Sucede, porém, que a autonomia é um mito: um novo dogma moderno com
pouco sustentação na realidade. Não, não somos autónomos! Não o é o bebé
recém-nascido, nem o idoso, nem o doente terminal. Nem sequer o adulto na plena
posse das suas faculdades. Talvez gostássemos de o ser. Talvez até estivéssemos
dispostos a queimar incenso no altar da velha Aytomatia grega… mas não somos
autónomos!
Pelo contrário: o que é próprio da nossa experiência humana é a
contingência, a fragilidade, a necessidade e a dependência face ao outro. Não
há segundo da nossa existência em que não estejamos nas mãos de alguém.
Essa vulnerabilidade genética que todos experimentamos, não é
aviltante. Pelo contrário: está associada ao que de mais belo e digno tem a
nossa condição humana. Somos tanto mais humanos quanto mais somos dos outros e
para os outros.
No mundo das ideologias, é possível conceber muitos sujeitos autónomos,
mas na realidade da vida – da nossa vida concreta de todos os dias – é
impossível encontrar uma única pessoa que o seja realmente.
Por isso, a solidariedade é sentida como um dever: o primeiro e mais
expressivo dever de humanidade. Por isso se rebela a inteligência e o coração
contra os muros que se erguem e contra os mortos que ninguém chora.
Ora, é justamente aqui que reside a falácia da eutanásia.
Ao reclamar uma plena autonomia para o sujeito, o que se está a fazer é
a negar a solidariedade como um dever irrenunciável.
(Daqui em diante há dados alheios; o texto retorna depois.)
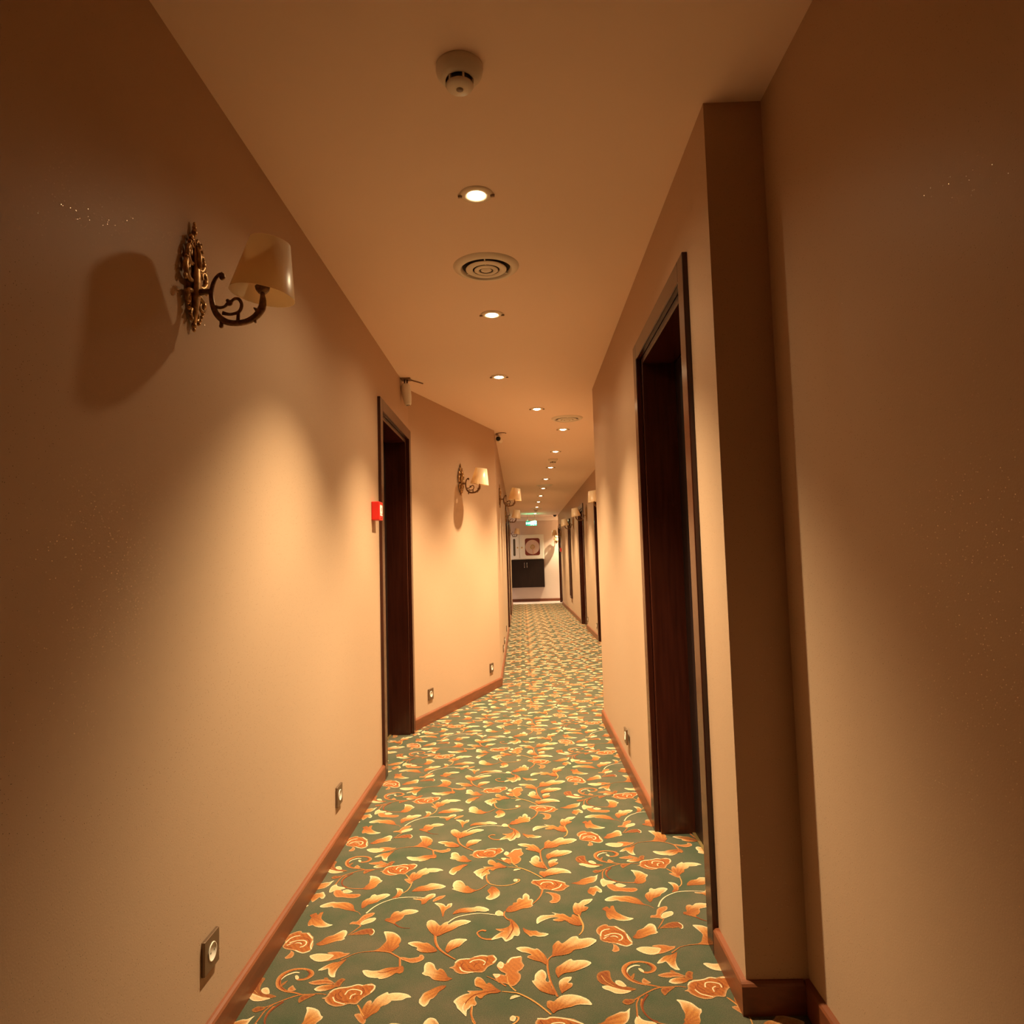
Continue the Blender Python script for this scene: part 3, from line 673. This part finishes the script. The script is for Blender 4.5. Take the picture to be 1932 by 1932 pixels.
# ------------------------------------------------------------------ round vents
def make_vent():
    root = empty('ceiling_vent')
    f = MB(); f.lathe([(.104, -.001), (.1095, -.014), (.113, -.016), (.132, -.010), (.141, -.004), (.143, 0)], 64); f.build('outer_ring', PLASTIC, root)
    b = MB(); b.lathe([(.0001, -.0008), (.104, -.0008)], 48); b.build('dark_backing', DARKIN, root)
    for ri, ro, z in ((.058, .089, -.0135), (.030, .052, -.0165)):
        c = MB(); c.lathe([(ri, z - .001), (ri + .002, z - .004), (ro - .003, z - .002), (ro, z), (ro - .002, z + .0015), (ri, z - .001)], 56); c.build('cone_ring', PLASTIC, root)
    c = MB(); c.lathe([(.0001, -.021), (.010, -.021), (.013, -.019), (.022, -.0185), (.025, -.017), (.020, -.014), (.008, -.013), (.008, -.001)], 32); c.build('hub', PLASTIC, root)
    for k in range(3):
        c = MB(); c.box((.008, -.0025, -.012), (.105, .0025, -.008), M=Matrix.Rotation(k * 2 * PI / 3 + .5, 4, 'Z')); c.build('spoke', PLASTIC, root)
    return root
vt = make_vent()
for i, (x, y, w) in enumerate(((-.118, 2.948, 'large and nearest, between first and second downlights'), (.447, 6.257, 'near the right wall corner, before the fifth downlight'),
                               (.424, 11.813, 'seen as a flat ellipse beyond the second smoke detector'), (.394, 17.05, 'tiny and far, above the exit sign end'))):
    o = vt if i == 0 else copy_tree(vt)
    o.location = (x, y, H); tag(o, 'round ringed ceiling vent, ' + w, 'air vent', 'round ceiling air vents')

# ------------------------------------------------------------------ smoke detectors
def make_smoke():
    root = empty('smoke_detector')
    b = MB(); b.lathe([(.060, 0), (.061, -.010), (.058, -.022), (.050, -.030)], 48); b.build('base', PLASTIC, root)
    c = MB(); c.lathe([(.050, -.030), (.046, -.036), (.036, -.038)], 40); c.build('collar', PLASTIC, root)
    d = MB(); d.lathe([(.033, -.036), (.033, -.050)], 36); d.build('sensor_slot', BLACK, root)
    for k in range(6):
        a = k * PI / 3 + .35; rb = MB(); rb.box((-.0025, .031, -.051), (.0025, .037, -.036), M=Matrix.Rotation(a, 4, 'Z')); rb.build('rib', PLASTIC, root)
    e = MB(); e.lathe([(.035, -.049), (.036, -.052), (.032, -.058), (.010, -.061), (.0001, -.061)], 40); cp = e.build('cap', PLASTIC, root)
    g = MB(); g.lathe([(.009, -.060), (.009, -.0625), (.0001, -.063)], 20); g.build('test_button', mat('grey_button', (.25, .20, .16), rough=.5), cp)
    return root
sm = make_smoke()
for i, (x, y, w) in enumerate(((-.125, 1.72, 'large and nearest to the viewer'), (.43, 8.79, 'between the sixth and seventh downlights'), (.385, 17.35, 'small and far, just before the last downlight'))):
    o = sm if i == 0 else copy_tree(sm)
    o.location = (x, y, H); tag(o, 'round white ceiling smoke detector, ' + w, 'smoke detector', 'ceiling smoke detectors')

# ------------------------------------------------------------------ wall sconces (local x = out of the wall, y = along it, z up)
def make_sconce():
    root = empty('wall_sconce')
    # filigree back plate
    p = MB()
    NX = Vector((1, 0, 0))
    p.tube([(.010, 0, -.118), (.013, 0, -.08), (.016, 0, -.03), (.016, 0, .02), (.012, 0, .07), (.008, 0, .11)], [.005, .010, .016, .013, .007, .004], n=12, nrm=NX, flat=.6)
    p.tube([(.004, 0, -.10), (.004, 0, -.02), (.004, 0, .10)], [.006, .022, .008], n=12, nrm=NX, flat=.35)
    for s in (-1, 1):
        def sc(pts, r): p.tube([(x, y * s, z) for x, y, z in catmull(pts, 5)], lerpr(r, 0, 5), n=8, nrm=NX, flat=.8)
        sc([(.010, .006, .035), (.012, .030, .030), (.013, .044, .050), (.012, .036, .070), (.012, .024, .062), (.012, .028, .050)], [.006, .007, .007, .006, .005, .006])
        sc([(.010, .006, -.010), (.012, .036, -.012), (.014, .054, .008), (.013, .048, .030), (.012, .034, .024), (.012, .038, .012)], [.006, .008, .008, .007, .005, .006])
        sc([(.010, .006, -.035), (.012, .030, -.040), (.013, .046, -.052), (.012, .040, -.070), (.011, .026, -.064), (.011, .030, -.054)], [.005, .007, .007, .006, .004, .005])
        sc([(.010, .004, .075), (.010, .018, .080), (.010, .024, .095), (.010, .014, .104), (.010, .009, .094)], [.004, .005, .005, .004, .004])
        sc([(.010, .004, -.085), (.010, .016, -.082), (.010, .020, -.096), (.010, .010, -.104)], [.004, .005, .005, .004])
        for y, z, r in ((.052, .010, .009), (.044, -.052, .008), (.042, .052, .008), (.020, .090, .006), (.056, -.014, .007)): p.ball((.014, y * s, z), r, n=10, sc=(.7, 1, 1.25))
        for k in range(5): p.ball((.013, (.050 - k * .006) * s, .036 + k * .015), .0055, n=8)
        for k in range(4): p.ball((.012, (.040 - k * .007) * s, -.075 - k * .011), .005, n=8)
    for z, r in ((.118, .009), (.130, .007), (.140, .005), (-.118, .008), (-.129, .0055)): p.ball((.009, 0, z), r, n=10, sc=(.8, 1, 1.1))
    p.tube([(.010, 0, .02), (.020, 0, .03), (.021, 0, .06), (.014, 0, .085)], [.008, .009, .007, .003], n=8)
    for s in (-1, 1): p.box((0, -.004 + s * .02, -.03), (.010, .004 + s * .02, .05))
    p.build('backplate', GOLD, root)
    # curved arm
    a = MB()
    a.tube([(.010, 0, -.035), (.030, 0, -.0345), (.0525, 0, -.0336)], [.010, .0075, .007], n=12)
    C = [(.081, 0, .0005), (.0800, 0, .0075), (.0740, 0, .0095), (.0660, 0, .0040), (.0570, 0, -.0110), (.0521, 0, -.0336), (.0538, 0, -.0614), (.0641, 0, -.0895), (.0829, 0, -.1085), (.1067, 0, -.1155), (.1372, 0, -.1130), (.161, 0, -.1010), (.1764, 0, -.0811), (.1795, 0, -.0621), (.179, 0, -.0481), (.1785, 0, -.0376)]
    R_ = [.0055, .0050, .0042, .0042, .0050, .0058, .0066, .0078, .0080, .0072, .0074, .0086, .0096, .0082, .0058, .0056]
    a.tube(catmull(C, 5), lerpr(R_, 0, 5), n=14)
    a.ball((.0785, 0, .0015), .0072, n=12)
    a.tube([(.080, 0, .008), (.0775, 0, .0155)], [.003, .0008], n=8)
    a.tube(catmull([(.076, 0, -.102), (.077, 0, -.113), (.0765, 0, -.122)], 4), [.005] * 9, n=8); a.ball((.0765, 0, -.122), .0055, n=10)
    a.tube([(.158, 0, -.106), (.162, 0, -.1165)], [.006, .002], n=8)
    a.tube([(.166, 0, -.086), (.157, 0, -.078)], [.006, .0015], n=8)
    arm = a.build('arm', BRONZE, root)
    s_ = MB()
    s_.tube(catmull([(.062, 0, -.072), (.0726, 0, -.0752), (.0845, 0, -.0729), (.0947, 0, -.0628), (.1032, 0, -.0600)], 5), lerpr([.004, .004, .0035, .0045, .004], 0, 5), n=10)
    s_.ball((.0965, 0, -.0650), .0085, n=10, sc=(1, .7, .8)); s_.ball((.0925, 0, -.0585), .0050, n=10)
    s_.tube(catmull([(.1000, 0, -.0640), (.105, 0, -.0570), (.113, 0, -.0535), (.1215, 0, -.0570), (.1270, 0, -.0708), (.1203, 0, -.0870), (.0998, 0, -.0930), (.080, 0, -.0890)], 5), lerpr([.004, .0036, .004, .0042, .0042, .0042, .0036, .005], 0, 5), n=10)
    s_.tube([(.119, 0, -.088), (.1175, 0, -.110)], [.004, .005], n=8)
    s_.build('inner_scroll', BRONZE, arm)
    # lamp holder and cup
    h = MB(); T0 = Matrix.Translation((.1785, 0, 0))
    h.lathe([(.0001, -.042), (.010, -.042), (.016, -.034), (.018, -.026), (.013, -.022), (.0001, -.022)], 24, M=T0)
    h.lathe([(.009, -.022), (.010, -.020), (.010, .022), (.0001, .022)], 20, M=T0)
    h.build('lamp_holder', BRONZE, root)
    b = MB(); b.lathe([(.006, .022), (.0145, .038), (.015, .052), (.007, .072), (.0001, .080)], 20, M=T0); b.build('candle_bulb', mat('frosted_glass', (.7, .6, .45), rough=.4), root)
    sh = MB()
    zb, zt, rb, rt, t = -.048, .088, .078, .049, .0014
    T1 = T0 @ Matrix.Translation((0, 0, -.045)) @ Matrix.Rotation(math.radians(8.5), 4, 'Y') @ Matrix.Translation((0, 0, .045))
    sh.lathe([(rb, zb), (rt, zt), (rt - t, zt), (rb - t, zb), (rb, zb)], 64, M=T1)
    shade = sh.build('lamp_shade', SHADE, root)
    g = MB()
    for k in range(3):
        aa = k * 2 * PI / 3 + .4
        g.tube([(.1785 + .009 * math.cos(aa), .009 * math.sin(aa), .020), (.1785 + .053 * math.cos(aa), .053 * math.sin(aa), .026)], .0012, n=6)
    g.build('shade_spider', BRONZE, shade)
    return root
sconce = make_sconce()
dd = Vector((LD[0] - LC[0], LD[1] - LC[1])).normalized()
rz_diag = math.atan2(-dd.x, dd.y)
def pt_diag(y):
    t = (y - LC[1]) / (LD[1] - LC[1]); return LC[0] + (LD[0] - LC[0]) * t
SC = [((XL, 1.675, 1.90), 0, 'large and nearest, high on the left wall'),
      ((pt_diag(5.92), 5.92, 1.885), rz_diag, 'on the angled wall past the left doorway'),
      ((xl_far(8.0), 8.0, 1.93), 0, 'first on far left wall beyond the corner camera'),
      ((xl_far(11.4), 11.4, 1.93), 0, 'second on far left wall, before the first door'),
      ((xl_far(17.3), 17.3, 1.90), 0, 'last on far left wall, before the hose cabinet'),
      ((xr_far(8.55), 8.55, 1.93), PI, 'mostly hidden behind the right wall corner'),
      ((xr_far(11.35), 11.35, 1.93), PI, 'on far right wall, shade in front of a door'),
      ((xr_far(14.15), 14.15, 1.92), PI, 'on far right wall beside the tall narrow panel'),
      ((xr_far(18.45), 18.45, 1.88), PI, 'on far right wall before the last door'),
      ((1.03, YW, 1.80), -PI / 2, 'farthest, on the end wall right of the hose cabinet')]
for i, (loc, rz, w) in enumerate(SC):
    o = sconce if i == 0 else copy_tree(sconce)
    o.location = loc; o.rotation_euler = (0, 0, rz)
    tag(o, 'gilt sconce with cream shade, ' + w, 'wall lamp', 'gilt wall sconces with cream shades')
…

Quando aquele que depende
de mim pode morrer, que obrigação terei eu de lhe assegurar a vida?
Se a dependência é vista como um fardo, como um indignidade, o direito
a uma morte rápida e indolor transforma-se facilmente num dever de morrer
dignamente, de não ser pesado, de não onerar o outro com a minha existência.
Não tenhamos dúvidas: é isto o que está em debate na eutanásia. O
sofrimento do outro – por quem, infelizmente, poucos realmente se interessam –
é apenas um pretexto emocional para a discussão… tudo mais (menos cuidados
paliativos, mais consentimento informado, etc.) são minudências de uma
discussão que só não vê quem não quer.